As much as anything else, the book is a study of epistemology, and a brief for the necessity and reality of uncertainty in everyday life. That's not because humans are flawed (though of course they are), or because Big Data has limits (it certainly does, as the book is at some pains to explain), but because our world is one of probabilities rather than fixed laws awaiting discovery and decoding. And yet for all the mistakes of recent years -- the failures to predict the financial crisis and 9/11 principal among them -- Silver argues it is possible to think about, and calculate, predictions that have utility in everyday life (poker, weather, athletic events) as well as in broader realms (financial markets, earthquakes, climate change). One can get better at predicting the way that one can get better at playing baseball: great hitters only make it to base a minority of the time, and yet compile a productive of record of consistency that's difficult for others to duplicate. The comparison is not incidental: Silver started his professional career by developing a system of forecasting player performance.

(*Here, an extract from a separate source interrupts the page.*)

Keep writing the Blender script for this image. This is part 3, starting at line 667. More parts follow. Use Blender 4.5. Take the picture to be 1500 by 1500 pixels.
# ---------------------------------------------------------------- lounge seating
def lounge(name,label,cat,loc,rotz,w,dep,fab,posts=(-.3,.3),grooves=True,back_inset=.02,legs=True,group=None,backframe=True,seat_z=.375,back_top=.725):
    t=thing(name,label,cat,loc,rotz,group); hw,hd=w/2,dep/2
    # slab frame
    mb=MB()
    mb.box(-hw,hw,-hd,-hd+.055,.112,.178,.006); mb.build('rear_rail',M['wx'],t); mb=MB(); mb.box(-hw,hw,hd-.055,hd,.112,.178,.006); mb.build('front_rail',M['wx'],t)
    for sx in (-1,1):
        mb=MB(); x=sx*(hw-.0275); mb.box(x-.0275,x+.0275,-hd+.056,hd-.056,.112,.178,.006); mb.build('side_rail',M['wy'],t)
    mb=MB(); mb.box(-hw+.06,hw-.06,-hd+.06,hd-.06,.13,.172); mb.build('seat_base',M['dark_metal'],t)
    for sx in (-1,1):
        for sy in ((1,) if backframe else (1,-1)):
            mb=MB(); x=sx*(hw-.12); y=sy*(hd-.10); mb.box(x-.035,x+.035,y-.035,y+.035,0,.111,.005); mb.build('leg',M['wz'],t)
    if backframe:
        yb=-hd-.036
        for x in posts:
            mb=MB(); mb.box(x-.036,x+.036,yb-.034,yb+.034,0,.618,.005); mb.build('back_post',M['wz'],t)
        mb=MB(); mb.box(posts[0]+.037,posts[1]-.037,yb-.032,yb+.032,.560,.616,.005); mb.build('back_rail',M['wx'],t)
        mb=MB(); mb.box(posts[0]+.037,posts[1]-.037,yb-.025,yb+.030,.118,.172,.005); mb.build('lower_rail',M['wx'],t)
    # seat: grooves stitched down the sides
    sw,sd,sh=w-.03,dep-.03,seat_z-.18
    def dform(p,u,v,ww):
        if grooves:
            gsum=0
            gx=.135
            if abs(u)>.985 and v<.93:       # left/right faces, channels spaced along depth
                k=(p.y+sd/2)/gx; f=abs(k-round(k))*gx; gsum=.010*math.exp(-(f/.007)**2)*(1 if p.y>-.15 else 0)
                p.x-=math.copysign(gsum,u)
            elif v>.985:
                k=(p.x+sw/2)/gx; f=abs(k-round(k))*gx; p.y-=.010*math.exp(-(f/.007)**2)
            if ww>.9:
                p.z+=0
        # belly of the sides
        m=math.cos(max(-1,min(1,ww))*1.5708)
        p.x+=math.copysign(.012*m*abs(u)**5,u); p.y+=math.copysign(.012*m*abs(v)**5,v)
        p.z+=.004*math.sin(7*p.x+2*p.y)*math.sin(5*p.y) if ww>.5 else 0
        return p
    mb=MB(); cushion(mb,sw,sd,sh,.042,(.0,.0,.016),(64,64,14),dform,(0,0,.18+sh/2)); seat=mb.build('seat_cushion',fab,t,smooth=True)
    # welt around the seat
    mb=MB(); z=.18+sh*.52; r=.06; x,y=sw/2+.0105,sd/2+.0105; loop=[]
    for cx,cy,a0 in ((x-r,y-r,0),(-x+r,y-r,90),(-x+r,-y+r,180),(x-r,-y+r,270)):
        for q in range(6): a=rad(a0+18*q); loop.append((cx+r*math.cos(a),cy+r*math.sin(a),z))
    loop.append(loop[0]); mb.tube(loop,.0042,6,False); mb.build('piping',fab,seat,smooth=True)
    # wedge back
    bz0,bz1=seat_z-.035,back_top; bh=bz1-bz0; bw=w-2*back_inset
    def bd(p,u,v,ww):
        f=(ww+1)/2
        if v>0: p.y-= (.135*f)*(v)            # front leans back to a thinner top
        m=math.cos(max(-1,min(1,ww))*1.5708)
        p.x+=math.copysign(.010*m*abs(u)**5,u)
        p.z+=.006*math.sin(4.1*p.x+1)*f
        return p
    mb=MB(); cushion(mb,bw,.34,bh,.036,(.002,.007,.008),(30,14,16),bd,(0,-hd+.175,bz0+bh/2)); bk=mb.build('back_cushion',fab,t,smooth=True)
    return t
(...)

The heart of Signal is an affirmation, and popularization, of the ideas of Thomas Bayes (1701-1761), an English minister and mathematician who developed a formula of prediction that proved highly influential after his death, and which appears to be enjoying a renaissance. The wrinkle in Bayesian reasoning, and a source of ongoing controversy, is factoring in the perceived probability of an event happening before it ever does, a calculation that's hard to make and which is subject to change. For Silver, that's precisely the point: ongoing revision is the essence of the prognosticator's art. Statistics are the tools. He's not so much arguing for a particular methodology as he is a way of seeing the world. Which, given his serial successes in making a living playing cards, scouting ballplayers, and calling elections, hardly seems dreamy in its abstraction.
I'll cheerfully confess that much of what Silver does in this graph-rich book went over my head. But the various excursions he took me on -- in epidemiology, seismology, the real estate bubble, and the intricacies of gambling on te Los Angeles Lakers -- were so skillfully rendered, with so many colorful characters, that I never gave up in despair. His mind is both powerful and marvelous.